Jonas Staal’s Climate Propagandas, Video Study from 2020 provides an incisive overview of the leading opinions, including liberal, libertarian, conspiracist, and eco-fascist varieties. Each, supported by different social demographics, comes with fundamental structural flaws, whether chalking up ecological collapse to individual responsibility, viewing climate change as an economic opportunity, dismissing climate science as a tool of social control, or instrumentalising it as racial biopolitics. Staal’s analysis offers a crucial lens through which to evaluate the terms of neoliberal climate policy and provides a critical rubric with which to evaluate its inadequacies. Speculating, lastly, about the emergence of an altogether different paradigm, the video compellingly advances ecosocialist and multispecies justice, requiring a necessary step beyond fossil capital. 

— Climate Collective: T. J. Demos, Molemo Moiloa, Susan Schuppli and Paulo Tavares 

Jonas Staal, Climate Propagandas, Video Study

Jonas Staal, Climate Propagandas, Video Study

Jonas Staal, Climate Propagandas, Video Study

Jonas Staal, Climate Propagandas, Video Study

Jonas Staal, video stills from “Climate Propagandas, Video Study”, 2020. Courtesy of the artist.

The work Climate Propagandas, Video Study (2020), explores how the climate crisis is interpreted and weaponised within various ideological discourses. 

While liberal climate propaganda argues that ecological collapse is the responsibility of human individuals, rather than extractivist corporations, libertarian climate propaganda considers the climate breakdown as a new resource for geomarketing and interplanetary colonisation. And while conspiracist climate propaganda claims climate change is nothing but a hoax to enforce population control, ecofascist climate propaganda takes it as an opportunity to double down on the question who, in ecosystem collapse, has the racial right to survive and who does not. 

Through examples of popular and political culture, from the nature documentaries of David Attenborough to the Marvel superhero franchise, the video study attempts to dissect the conflicting realities each of these climate propagandas brings about. 

— Jonas Staal

Jonas Staal is a visual artist whose work deals with the relation between art, propaganda, and democracy. He is the founder of the artistic and political organisation New World Summit (2012). Together with Florian Malzacher he co-directs the training camp Training for the Future (2018–ongoing), and with human rights lawyer Jan Fermon he initiated the collective action lawsuit Collectivize Facebook (2020-ongoing). With writer and lawyer Radha D’Souza he founded the Court for Intergenerational Climate Crimes (2021) and with Laure Prouvost he is co-administrator of the Obscure Union. Museum as Parliament is an ongoing exhibition (since 2018) by Staal and the Democratic Self-Administration of Rojava at Van Abbemuseum, Eindhoven.
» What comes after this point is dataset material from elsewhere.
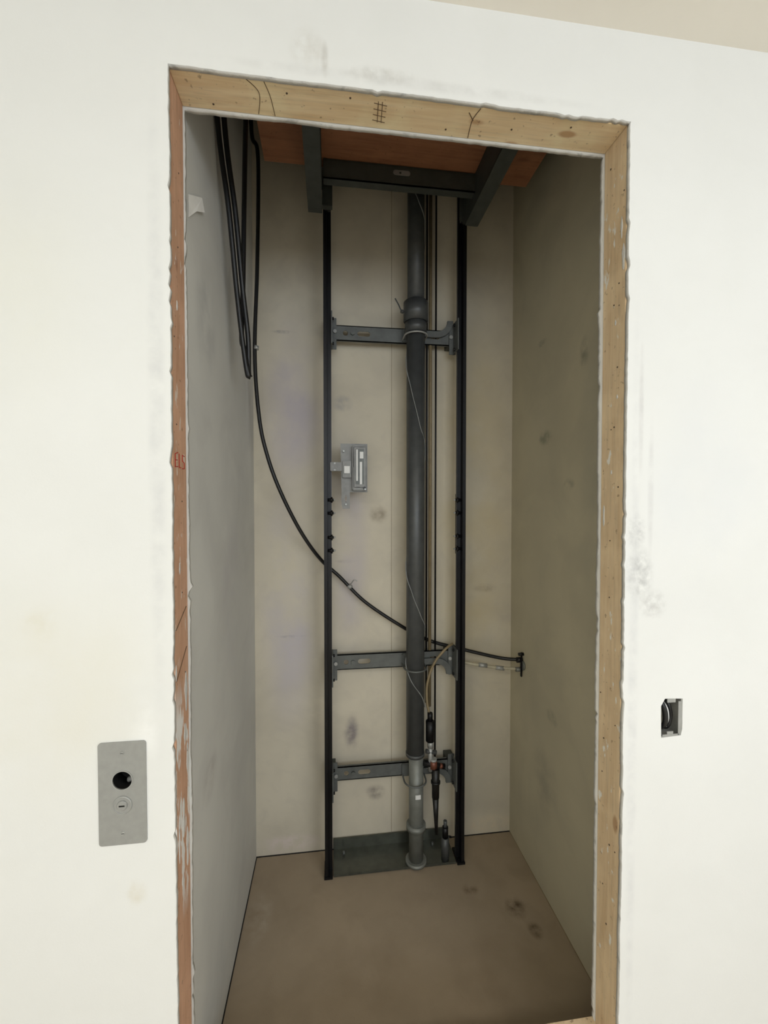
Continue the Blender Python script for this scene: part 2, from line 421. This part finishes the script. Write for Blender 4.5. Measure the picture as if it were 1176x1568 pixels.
# ---------------------------------------------------------------- guide rails
def rail(xc,sgn):
    e=empty('elevator_guide_rail')
    def bx(n,x0,x1,y0,y1,z0,z1,m,b=0):
        a,c=sorted((xc+sgn*x0,xc+sgn*x1)); box(n,(a,y0,z0),(c,y1,z1),M[m],e,b)
    bx('flange',-.019,-.004,.895,.985,0.002,4.2,'rail',.001)
    bx('web',-.004,.014,.925,.941,0.002,4.2,'rail',.001)
    bx('running_edge',.014,.0155,.926,.940,0.002,4.2,'railf')
    bx('splice_plate',-.004,.006,.944,.982,1.47,1.76,'rail',.001)
    for i,z in enumerate((1.50,1.56,1.67,1.73)):
        cyl('splice_bolt_%d'%i,(xc+sgn*-.002,.918,z),(xc+sgn*.024,.918,z),.007,M['rail'],e,seg=6)
        cyl('splice_nut_%d'%i,(xc+sgn*.012,.915,z),(xc+sgn*.020,.915,z),.013,M['rail'],e,seg=6)
        cyl('splice_stub_%d'%i,(xc+sgn*.024,.918,z),(xc+sgn*.032,.918,z),.004,M['galv'],e,seg=12)
    bx('foot',-.022,.016,.89,.985,0.001,.012,'rail',.001)
    return e
RL,RR=-.010,.608
rail(RL,1);rail(RR,-1)

# ---------------------------------------------------------------- rail brackets
def bracket(z0,z1,up):
    e=empty('rail_bracket')
    zc=(z0+z1)/2; x0,x1=.012,.586
    sheet('channel_web',[(x0,z0),(x1,z0),(x1,z1),(x0,z1)],[circ(.072,zc,.012,16),slot(.158,zc,.06,.024),slot(.50,zc,.045,.014)],.004,XZ(.985),M['steel'],e)
    box('channel_top',(x0,.985,z1-.004),(x1,1.0,z1),M['steel'],e)
    box('channel_bottom',(x0,.985,z0),(x1,1.0,z0+.004),M['steel'],e)
    for i,xa in enumerate((x0-.03,x1-.02)):
        box('wall_foot_%d'%i,(xa,.99,z0),(xa+.04,1.058,z1),M['beam'],e)
    cyl('hex_bolt',(.105,.975,zc),(.105,.985,zc),.010,M['steel'],e,seg=6)
    s=1 if up else -1; O=[];I=[]
    for k in range(9):
        a=math.radians(-90+90*k/8); cx,cz=.505,zc+s*.075
        O.append((cx+.080*math.cos(a),cz+s*.080*math.sin(a))); I.append((cx+.052*math.cos(a),cz+s*.052*math.sin(a)))
    sheet('curved_gusset',[(.44,zc-s*.005)]+O+I[::-1]+[(.44,zc+s*.023)],[],.012,XZ(.966),M['steel'],e)
    for xr,sg in ((RL,1),(RR,-1)):
        a,b=sorted((xr+sg*.0155,xr+sg*.0205)); box('clip_leg',(a,.90,z0-.045),(b,.985,z1+.028),M['steel'],e,.001)
        a,b=sorted((xr+sg*.008,xr+sg*.040)); box('clip_face',(a,.975,z0-.045),(b,.981,z1+.028),M['steel'],e,.001)
        for k,zz in enumerate((z0-.03,z1+.012)):
            cyl('clip_bolt',(xr+sg*.018,.945,zz),(xr+sg*.028,.945,zz),.007,M['rail'],e,seg=6)
        cyl('face_bolt',(xr+sg*.033,.966,zc),(xr+sg*.033,.976,zc),.009,M['galv'],e,seg=6)
    pts=[(.394-.052,.99,zc-.02)]+[(.394+.052*math.cos(math.radians(a)),.925+.052*math.sin(math.radians(a)),zc-.02) for a in range(180,361,12)]+[(.394+.052,.99,zc-.02)]
    tube('u_clamp',pts,.004,M['galv'] if up else M['steel'],e,False)
    box('saddle',(.34,.972,zc-.03),(.448,.985,zc+.03),M['steel'],e,.003)
    return e
for a,b,up in ((2.474,2.545,True),(.924,.997,False),(.392,.457,False)): bracket(a,b,up)

# ---------------------------------------------------------------- hydraulic cylinder
hc=empty('hydraulic_cylinder_jack')
PX,PY=.394,.925
cyl('upper_cylinder',(PX,PY,2.56),(PX,PY,3.4),.039,M['jack'],hc,seg=48)
cyl('main_cylinder',(PX,PY,.53),(PX,PY,2.58),.0425,M['jack'],hc,seg=48)
cyl('coupling',(PX,PY,2.55),(PX,PY,2.645),.057,M['jack'],hc,seg=48,bev=.006)
cyl('coupling_neck',(PX,PY,2.50),(PX,PY,2.55),.050,M['jack'],hc,seg=48,bev=.004)
cyl('bottom_cap',(PX,PY,.525),(PX,PY,.545),.0445,M['jack'],hc,seg=48,bev=.003)
cyl('lower_stanchion',(PX+.005,PY,.02),(PX+.005,PY,.53),.034,M['jack2'],hc,seg=48)
cyl('stanchion_collar',(PX+.005,PY,.17),(PX+.005,PY,.2),.046,M['jack2'],hc,seg=48,bev=.004)
cyl('stanchion_base_flange',(PX+.005,PY,.011),(PX+.005,PY,.028),.05,M['jack2'],hc,seg=48,bev=.003)
box('label',(PX-.005,PY-.0355,.335),(PX+.02,PY-.033,.355),M['label'],hc)
tube('bleeder_pipe',[(PX-.05,PY-.01,2.59),(PX-.072,PY-.02,2.595),(PX-.085,PY-.02,2.62),(PX-.10,PY-.02,2.645)],.003,M['jack'],hc)
cyl('bleeder_nut',(PX-.062,PY-.015,2.59),(PX-.072,PY-.018,2.59),.009,M['jack'],hc,seg=6)
A=[(180,3.2),(270,3.08),(360,2.95),(450,2.6),(540,2.38),(590,2.24),(640,2.08),(720,1.94),(810,1.65),(900,1.42),(960,1.3),(1010,1.2),(1080,1.12),(1170,1.03),(1260,.98),(1310,.90),(1380,.82),(1420,.76)]
tube('sensor_wire',[(PX+.0455*math.cos(math.radians(a)),PY+.0455*math.sin(math.radians(a)),z) for a,z in A],.0022,M['clear'],hc)

# supply hose, valve, damper
hv=empty('hydraulic_rupture_valve')
tube('supply_hose',[(.585,.96,1.035),(.54,.93,1.02),(.487,.93,.957),(.455,.93,.87),(.449,.92,.79),(.457,.91,.73)],.006,M['tan'],hv)
cyl('valve_body',(.460,.90,.60),(.460,.90,.70),.020,M['rail'],hv,seg=24,bev=.003)
cyl('hex_top',(.460,.90,.70),(.460,.90,.735),.013,M['rail'],hv,seg=6)
cyl('hex_mid',(.462,.90,.57),(.462,.90,.60),.014,M['galv'],hv,seg=6)
cyl('nipple',(.462,.90,.46),(.462,.90,.58),.010,M['galv'],hv)
cyl('side_port',(.44,.90,.555),(.49,.90,.545),.010,M['jack'],hv)
cyl('cross_arm',(.43,.90,.50),(.53,.90,.475),.013,M['rail'],hv)
cyl('union_nut',(.475,.895,.475),(.475,.895,.51),.018,M['brass'],hv,seg=6)
cyl('union_ring',(.475,.895,.51),(.475,.895,.52),.016,M['galv'],hv)
cyl('red_cap',(.505,.895,.485),(.518,.895,.480),.011,M['brass'],hv,bev=.002)
cyl('damper_body',(.487,.90,.47),(.487,.90,.33),.019,M['blk'],hv,.017)
cyl('damper_taper',(.487,.90,.33),(.492,.90,.155),.015,M['blk'],hv,.006)
cyl('damper_ring',(.487,.90,.40),(.487,.90,.41),.022,M['blk'],hv)
cyl('lower_port',(.54,.92,.12),(.54,.92,.17),.014,M['rail'],hv)
cyl('lower_port_cap',(.54,.92,.165),(.54,.92,.20),.009,M['jack'],hv,seg=6)
cyl('port_foot',(.54,.92,.011),(.54,.92,.12),.018,M['jack'],hv)

# conduit pair
cd=empty('vertical_conduit')
cyl('conduit_tube',(.480,.995,.72),(.480,.995,3.6),.008,M['tan'],cd,seg=16)
cyl('rope_left',(.462,.992,.74),(.462,.992,3.6),.0045,M['rail'],cd,seg=12)
cyl('rope_right',(.506,.99,.42),(.506,.99,3.6),.0045,M['rail'],cd,seg=12)

# limit switch box
ls=empty('limit_switch_box')
sheet('mounting_plate',[(.050,1.762),(.050,1.71),(.056,1.69),(.088,1.69),(.088,1.765),(.168,1.765),(.168,1.985),(.046,1.985)],[slot(.07,1.735,.012,.03)],.003,XZ(.915),M['box'],ls)
box('housing',(.098,.885,1.772),(.165,.915,1.976),M['box'],ls,.004)
box('housing_cover',(.103,.880,1.785),(.160,.886,1.968),M['box'],ls,.003)
box('cover_recess',(.112,.8790,1.80),(.150,.8805,1.958),M['steel'],ls,.001)
box('label_strip',(.115,.8775,1.815),(.122,.879,1.955),M['label'],ls)
box('label_strip_2',(.131,.8775,1.80),(.141,.879,1.90),M['label'],ls)
box('label_square',(.131,.8775,1.915),(.147,.879,1.945),M['label'],ls)
box('bracket_arm',(.0,.905,1.86),(.075,.912,1.90),M['box'],ls,.002)
box('arm_block',(.054,.895,1.83),(.094,.915,1.905),M['box'],ls,.003)
box('arm_label',(.062,.893,1.85),(.087,.895,1.882),M['label'],ls)
for i,(x,z) in enumerate(((.02,1.895),(.02,1.865),(.155,1.778),(.06,1.95),(.07,1.71))): cyl('screw_%d'%i,(x,.878 if x>.1 else .903,z),(x,.916,z),.004,M['galv'],ls,seg=12)
cyl('cable_gland',(.152,.882,1.784),(.152,.879,1.784),.006,M['blk'],ls)

# ---------------------------------------------------------------- pit pan
pn=empty('pit_base_channel')
box('plate',(.010,.90,.003),(.588,1.05,.010),M['pan'],pn,.001)
box('rear_flange',(.010,1.046,.003),(.588,1.054,.062),M['pan'],pn,.001)
box('front_lip',(.010,.898,.003),(.588,.902,.014),M['pan'],pn,.001)
for x in (.06,.5): cyl('anchor_bolt',(x,1.01,.01),(x,1.01,.025),.006,M['steel'],pn,seg=6)
tube('rail_foot_hook',[(.555,.95,.02),(.56,.95,.09),(.575,.94,.10)],.005,M['rail'],pn)

# ---------------------------------------------------------------- elevator car platform
ca=empty('elevator_car_platform')
PZ=3.079
box('plywood_deck',(-.257,.13,PZ),(.8405,.75,PZ+.022),M['ply'],ca,.001)
box('deck_skirt_rear',(-.257,.746,PZ+.022),(.8405,.752,PZ+.12),M['beam'],ca)
box('car_wall_rear',(-.257,.735,PZ+.12),(.8405,.752,4.3),M['label'],ca)
box('sling_crossbeam_web',(-.024,.70,3.0),(.631,.706,3.072),M['beam'],ca,.001)
box('sling_crossbeam_top',(-.024,.70,3.068),(.631,.75,3.076),M['beam'],ca,.001)
box('sling_crossbeam_bottom',(-.024,.70,3.0),(.631,.74,3.005),M['beam'],ca,.001)
sheet('crossbeam_tag',slot(.289,3.046,.07,.02),[circ(.283,3.046,.005,12)],.002,XZ(.697),M['box'],ca)
for nm,x0,x1 in (('left',-.09,-.031),('right',.597,.656)):
    yb=.865
    prof=[(.14,3.077),(yb,3.077),(yb,2.975),(yb-.03,2.955),(.30,2.950),(.14,2.99)]
    sheet('sling_arm_web_'+nm,prof,[],.006,(lambda X:(lambda u_,v_,w:(X+w,u_,v_)))(x0),M['beam'],ca)
    box('sling_arm_bottom_'+nm,(x0,.30,2.950),(x1,yb-.03,2.956),M['beam'],ca,.001)
    box('sling_arm_top_'+nm,(x0,.14,3.071),(x1,yb,3.077),M['beam'],ca,.001)
    xr=RL if nm=='left' else RR
    box('stile_'+nm,(xr-.022,.855,3.0),(xr+.022,.885,4.1),M['beam'],ca,.002)
    cyl('guide_shoe_'+nm,(xr-.012,.89,3.02),(xr+.012,.89,3.02),.02,M['blk'],ca)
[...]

Among other books, in 2919 Staal saw his "Propaganda Art in the 21st Century" published by the MIT Press.

 

The Climate Emergency > Emergence public programme initiative energises critical analyses and creative proposals in moving beyond catastrophism and toward the emergence of environmentally sustainable futures. Interdisciplinary in breadth and international in scope, the programme is conceptualised by the newly-formed 2021 Climate Collective: T. J. Demos (USA), chair and chief-curator, Molemo Moiloa (South Africa), Susan Schuppli (UK), Paulo Tavares (Brazil), geared toward assembling diverse cultural practitioners working at the intersection of experimental arts and political ecology. 

 

As part of the programme taking place from April 2021 until April 2022, the Climate Collective has curated an online video screening series featuring films by a variety of international and local practitioners around themes addressed in the ongoing events. 

 

“maat Explorations” is a programme framework featuring an ongoing series of exhibitions, public and educational projects delving into the multi-faceted subject of environmental transformation from various scholarly and experimental vantage points – it brings philosophical and political perspectives forward, as well as sociocultural and technological investigations interwoven in speculative and critical practices in the arts and design at large. 

 

Central to the discursive and critical effort of “maat Explorations” is the establishment of the Climate Collective, a rotating group of experts in the expanded field of contemporary art, design and technology that will each year propose a refreshed vision on the connection between creative practices, ecological thought and politics.